§ WHAT IS EXPECTED:
Nothing but the lines from the top of the data to the line holding "from mathutils import" should be printed, word for word and both ends included; leave the pictures out.

§ DATA LINES:
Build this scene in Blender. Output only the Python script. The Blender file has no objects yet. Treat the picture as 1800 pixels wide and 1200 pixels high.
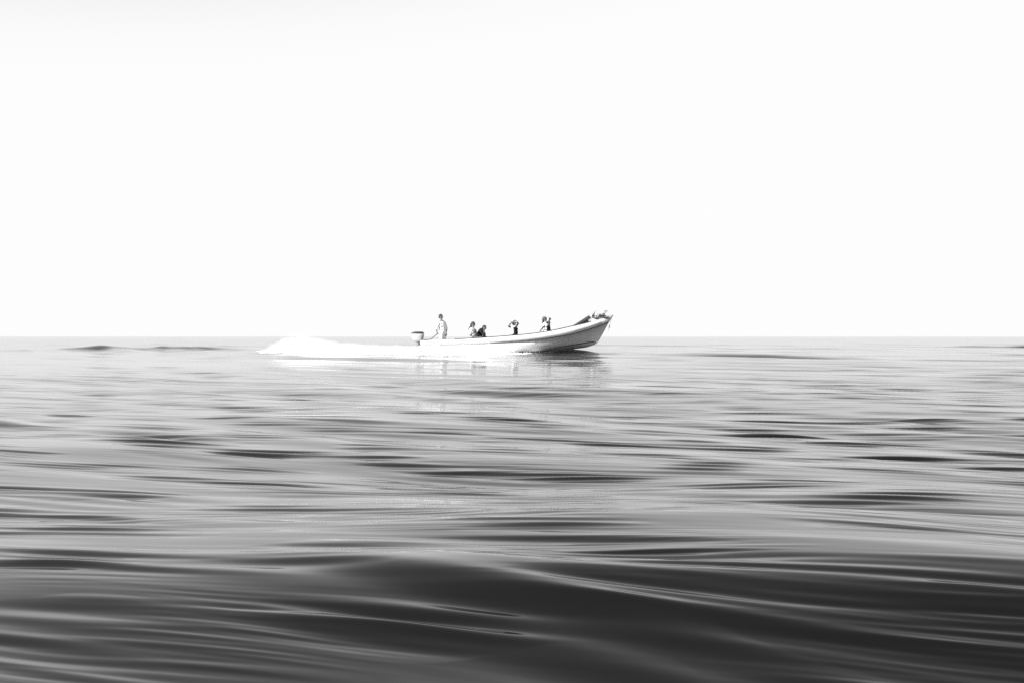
import bpy, bmesh, math, random
import numpy as np
from mathutils import Vector, Matrix, Quaternion

random.seed(7)
rng = np.random.default_rng(11)
scn = bpy.context.scene
COL = scn.collection
R = math.radians

# ------------------------------------------------------------------ camera
CAM_H = 0.816
FOC = 2000.0                       # focal length in photograph pixels (1800 wide)
cd = bpy.data.cameras.new('camera')
cam = bpy.data.objects.new('camera', cd)
COL.objects.link(cam)
cd.sensor_width = 36.0
cd.lens = 36.0 * FOC / 1800.0
cd.clip_start = 0.05
cd.clip_end = 40000.0
cam.location = (0, 0, CAM_H)
cam.rotation_euler = (R(90) - math.atan(9.0 / FOC), 0, 0)
scn.camera = cam

# ------------------------------------------------------------------ light
SUN_EL = R(25)
SUN_DIR = Vector((-0.88, -0.66, 0)).normalized() * math.cos(SUN_EL) + Vector((0, 0, math.sin(SUN_EL)))
w = bpy.data.worlds.new('World')
scn.world = w
w.use_nodes = True
nt = w.node_tree
nt.nodes.clear()
sky = nt.nodes.new('ShaderNodeTexSky')
sky.sky_type = 'NISHITA'
sky.sun_disc = False
sky.sun_elevation = SUN_EL
sky.sun_rotation = math.atan2(SUN_DIR.x, SUN_DIR.y)
sky.air_density = 1.0
sky.dust_density = 0.3
sky.ozone_density = 1.0
sep = nt.nodes.new('ShaderNodeSeparateColor')      # black-and-white film behind a red filter
nt.links.new(sky.outputs[0], sep.inputs[0])
smin = nt.nodes.new('ShaderNodeMath'); smin.operation = 'SMOOTH_MIN'
smin.inputs[1].default_value = 1.92
smin.inputs[2].default_value = 0.5
nt.links.new(sep.outputs[0], smin.inputs[0])
bg = nt.nodes.new('ShaderNodeBackground')
bg.inputs['Strength'].default_value = 0.15
nt.links.new(smin.outputs[0], bg.inputs['Color'])
wo = nt.nodes.new('ShaderNodeOutputWorld')
nt.links.new(bg.outputs[0], wo.inputs['Surface'])

sl = bpy.data.lights.new('sun', 'SUN')
sl.energy = 3.2
sl.angle = R(0.5)
sl.color = (1, 1, 1)
so = bpy.data.objects.new('sun', sl)
COL.objects.link(so)
so.rotation_euler = SUN_DIR.to_track_quat('Z', 'Y').to_euler()

scn.view_settings.view_transform = 'Standard'
scn.view_settings.look = 'None'
scn.view_settings.exposure = 1.775
scn.view_settings.gamma = 1.0
scn.view_settings.use_curve_mapping = False
scn.cycles.use_denoising = False
scn.cycles.max_bounces = 6
scn.cycles.sample_clamp_indirect = 0.42
scn.cycles.volume_bounces = 5
scn.cycles.volume_max_steps = 256
scn.cycles.caustics_reflective = True
scn.cycles.caustics_refractive = False
scn.cycles.pixel_filter_type = 'BLACKMAN_HARRIS'
scn.cycles.filter_width = 1.5

# ------------------------------------------------------------------ helpers
S = 38.0                           # photograph pixels to the metre at the boat
V = Vector
YB = FOC / S                       # the boat's distance


def P(px, py, dy=0.0):
    """a point at the boat: px, py of the photograph, dy metres beyond its centre line"""
    return Vector(((px - 900) / S, YB + dy, CAM_H + (591 - py) / S))


def mat(name, v, rough=0.55, bump=0.0, bscale=20.0, var=0.0, spec=0.5):
    m = bpy.data.materials.new(name)
    m.use_nodes = True
    n = m.node_tree
    b = n.nodes['Principled BSDF']
    b.inputs['Base Color'].default_value = (v, v, v, 1)
    b.inputs['Roughness'].default_value = rough
    b.inputs['Specular IOR Level'].default_value = spec
    tc = n.nodes.new('ShaderNodeTexCoord')
    no = n.nodes.new('ShaderNodeTexNoise')
    no.inputs['Scale'].default_value = bscale
    no.inputs['Detail'].default_value = 5
    n.links.new(tc.outputs['Object'], no.inputs['Vector'])
    if var > 0:
        mr = n.nodes.new('ShaderNodeMapRange')
        mr.inputs['From Min'].default_value = 0.3
        mr.inputs['From Max'].default_value = 0.7
        mr.inputs['To Min'].default_value = max(0, v * (1 - var))
        mr.inputs['To Max'].default_value = min(0.95, v * (1 + var * 0.6))
        n.links.new(no.outputs[0], mr.inputs[0])
        n.links.new(mr.outputs[0], b.inputs['Base Color'])
    if bump > 0:
        bp = n.nodes.new('ShaderNodeBump')
        bp.inputs['Strength'].default_value = bump
        bp.inputs['Distance'].default_value = 0.01
        n.links.new(no.outputs[0], bp.inputs['Height'])
        n.links.new(bp.outputs[0], b.inputs['Normal'])
    return m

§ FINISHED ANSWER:
Build this scene in Blender. Output only the Python script. The Blender file has no objects yet. Treat the picture as 1800 pixels wide and 1200 pixels high.
import bpy, bmesh, math, random
import numpy as np
from mathutils import Vector, Matrix, Quaternion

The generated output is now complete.